Dans cette mesure, le défi de toute communauté apprenante en ligne est de rechercher par tous les moyens à remédier à son défaut d’attractivité et, par ricochet, à sa trop faible espérance de vie (3 à 6 mois). La finalité d’une communauté apprenante est effectivement de développer une culture de l’apprentissage sur le long terme et non pas se borner à réapparaître périodiquement sous un nouvel intitulé pour accompagner la fin de chaque nouvelle formation.

Les pistes

Jean-Michel Cornu, spécialiste de la coopération et de l’intelligence collective, fait progresser la réflexion sur le sujet en renversant les idées reçues.

La question des community managers

Tout d’abord, il pointe le fait que les community managers sont généralement contre-productifs. Sous leur impulsion, la communauté, censée être la propriété indivise du groupe, devient en effet implicitement leur « chose » et les membres du réseau sont moins tentés de s’en emparer. Pour sortir de ce schéma en étoile, Cornu préconise plutôt l’emploi d’un facilitateur dont le rôle consiste à détecter les « observateurs ».

Après les proactifs et les réactifs, ces observateurs constituent la dernière ressource potentielle du réseau. Quoique dans l’inaction, ces derniers suivent ainsi avec un certain intérêt les échanges des autres membres et le facilitateur qui les a identifiés doit s’attacher à les impliquer concrètement dans la vie de la communauté. Comment ? Au moyen de rencontres informelles et d’ateliers synchrones.

Les ateliers synchrones

L’idée est de revenir au schéma fonctionnel de Jean-François Noubel (des petits groupes synchrones) en incitant à tour de rôle les membres de la communauté à proposer des ateliers d’une heure pour partager quelque chose qu’ils savent, qui leur pose question ou qui les met en difficulté. L’important est que le membre à l’initiative de l’atelier soit intéressé par le sujet qu’il propose.

En théorie, tout le monde est invité à ces rencontres (le plus souvent en visio) et même si, dans la pratique, leur fréquentation ne saurait atteindre chaque fois un grand nombre d’individus, la répétition et la variété des thèmes doit à la longue étendre mathématiquement leur audience. Il est d’ailleurs plus facile de rejoindre un atelier (virtuel ou présentiel) qu’une discussion en ligne qui nécessite au préalable de se présenter et que l’on prend toujours plus ou moins en cours de route.

Autre avantage : les ateliers synchrones créent une activité concrète qui dynamise la communauté et produit de la ressource pour les autres membres (via un replay ou une synthèse sous forme de questions/réponses simples). La communauté, qui sort du cadre strict de la discussion, devient alors un lieu réel de partage et d’apprentissage en commun. 

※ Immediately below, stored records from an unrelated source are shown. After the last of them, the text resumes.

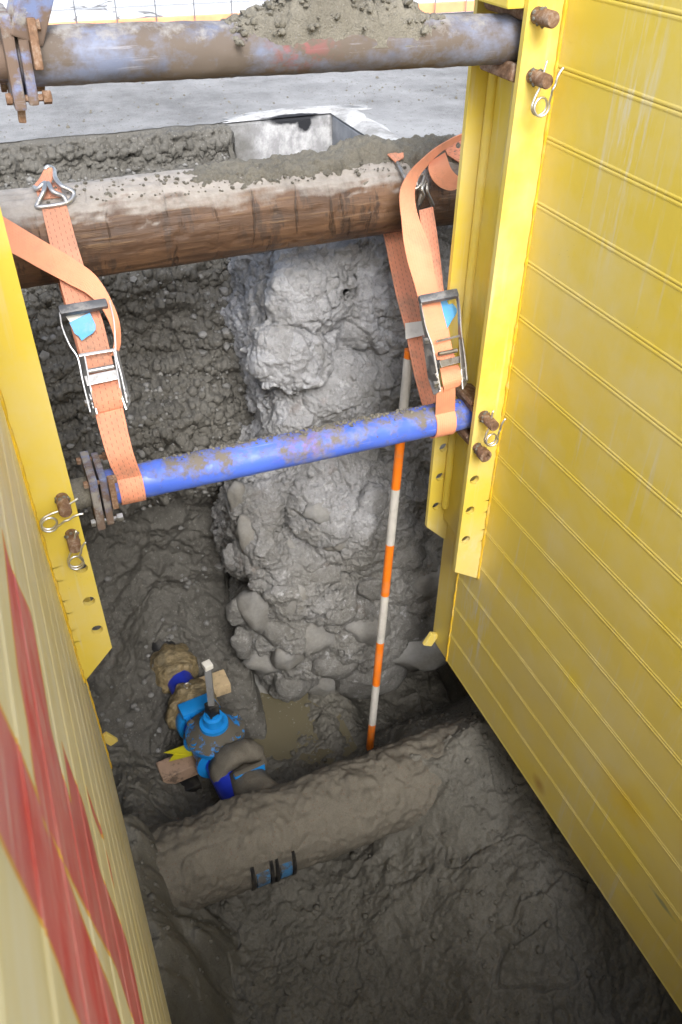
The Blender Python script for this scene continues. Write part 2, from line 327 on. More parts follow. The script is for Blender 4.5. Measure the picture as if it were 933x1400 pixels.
def painted_steel(name, col, wear, mudc, w0, w1, m0, m1, topdust=0.0, rough=0.35, red=None):
    q = NM(name); a = q.noise(13, 7, 0.65, q.sc((0.6, 1, 1))); b = q.noise(48, 6, 0.7); f = q.noise(4, 3)
    c = q.mix(q.rng(f, 0.3, 0.7), col, tuple(min(1, k * 1.45 + 0.02) for k in col)); wr = q.rng(q.mth('ADD', q.mth('MULTIPLY', a, 0.7), q.mth('MULTIPLY', b, 0.3)), w0, w1); c = q.mix(wr, c, wear)
    if red: c = q.mix(q.mth('MULTIPLY', q.mth('MULTIPLY', q.blob(red[0], red[1], 0.8, 0.8), q.rng(b, 0.47, 0.55)), 0.32), c, (0.40, 0.07, 0.10))
    scr = q.mth('MULTIPLY', q.rng(q.noise(1.0, 5, 0.75, q.sc((5, 150, 150))), 0.60, 0.70), q.rng(q.noise(6, 3), 0.40, 0.6)); c = q.mix(q.mth('MULTIPLY', scr, 0.55), c, (0.36, 0.37, 0.42)); chip = q.rng(q.noise(85, 4, 0.7), 0.66, 0.70); c = q.mix(q.mth('MULTIPLY', chip, 0.8), c, (0.12, 0.09, 0.075))
    md = q.rng(q.mth('ADD', q.noise(21, 7, 0.7), q.mth('MULTIPLY', q.nz, topdust)), m0, m1); c = q.mix(md, c, mudc)
    return q.out(c, q.mix(q.mth('MAXIMUM', wr, md), G(rough), G(0.85)), normal=q.bump(q.mth('ADD', md, q.mth('MULTIPLY', b, 0.4)), 0.35, 0.004))
M_BLUE = painted_steel('blue_strut_paint', (0.055, 0.115, 0.50), (0.19, 0.21, 0.32), (0.16, 0.14, 0.115), 0.50, 0.64, 0.51, 0.66, 0.09, 0.3, ((0.53, 1.44, -0.235), (0.09, 0.06, 0.05)))
M_WORN = painted_steel('worn_blue_steel', (0.115, 0.135, 0.20), (0.115, 0.092, 0.075), (0.26, 0.25, 0.24), 0.38, 0.54, 0.70, 0.86, 0.28, 0.5, ((0.53, 1.44, 0.53), (0.07, 0.06, 0.04)))
M_FLG = painted_steel('rusty_blue_flange', (0.11, 0.145, 0.27), (0.15, 0.105, 0.08), (0.26, 0.245, 0.225), 0.43, 0.53, 0.52, 0.62, 0.06, 0.55)
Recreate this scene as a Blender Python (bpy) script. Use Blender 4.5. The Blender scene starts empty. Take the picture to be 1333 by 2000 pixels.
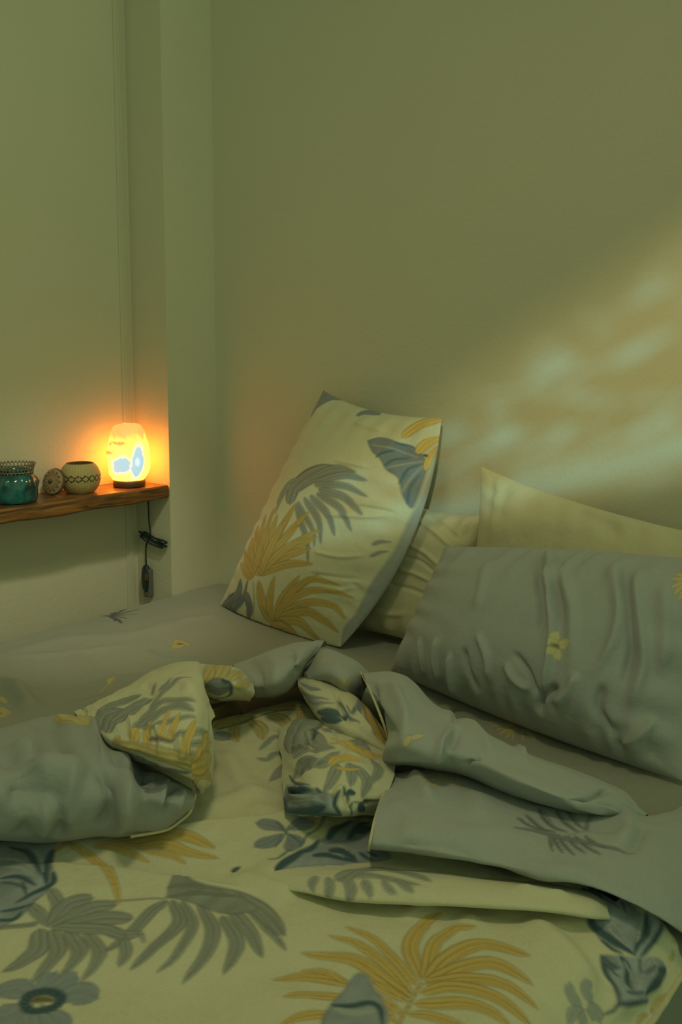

Le facilitateur incite les membres à proposer des ateliers en fonction de leur profil de poste, des formations qu’ils ou elles ont suivi, etc. en insistant bien sur le fait que l’atelier ne prend pas plus de temps à son organisateur qu’à ses participants puisque tout repose sur l’interaction du groupe.

Le rôle de l’organisateur se borne en fait à la suggestion d’un thème et à l’envoi des invitations. Le facilitateur peut d’ailleurs l’aider sur ces deux aspects, en l’aidant à formuler sa proposition et en le conseillant dans la rédaction d’invitations courtes et efficaces qui optimisent leur chance d’être lues avec attention.